My witticism of the Anglican Church is “all form no function”.
Hmmm. It seemed to me there was an awful lot of “function” going on, once you accept the notion (from earliest Christian times) that a Liturgy is “the work of the people.” There were all sorts of “functions” that “people” were involved in, mainly but not entirely of a symbolic nature. Bring on the metaphors!
Hi Myrna, thanks for your detour – right word? into the high Anglican church. Admire the way you can enter in so handily to another world outside our daily street life. Oh to believe. But I have to say growing up in that tradition as a kid I loved the back and forth chanting and the joyous “Oh all ye whales bless ye the lord, oh all ye fishes that swim in the sea bless …” And the sound ringing up to the arches and ceiling. Grateful to hear about your experience.

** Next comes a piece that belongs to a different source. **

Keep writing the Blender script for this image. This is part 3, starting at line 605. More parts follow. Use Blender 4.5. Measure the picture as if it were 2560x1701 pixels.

A real cheer from Heather
Thanks, Heather, for your appreciative note. I think one reason why I can enter so “handily” into the other-worldly space of a church is that my childhood church was a Ukrainian Orthodox one – and one entered it in silence, lit candles and said quiet prayers, sat in meditative anticipation of the Liturgy…well, you get the idea. No chit chatting! So it became a habit – to walk into a church, any church, as though entering another “zone.” Certainly the interior of an Orthodox church fools no one that it is a drop-in centre. (The community perogy suppers are for that. 🙂 Lucky you for those whales and fishes; I wish we had a hymn like that. Ours are so, well, other-worldly. I think it has to do with the fact that the first Slavic translations of the Scripture and liturgy were straight from the Greek without going through real people.
It’s interesting to hear the Anglican rite described as ‘participatory’ — it has always been considered very restrained compared with, say, Christian Reform services that I’ve been to. It was a radical departure from the Anglican services of my childhood to find that they’ve incorporated the ‘peace’ greeting where members of the congregation actually turn to each other.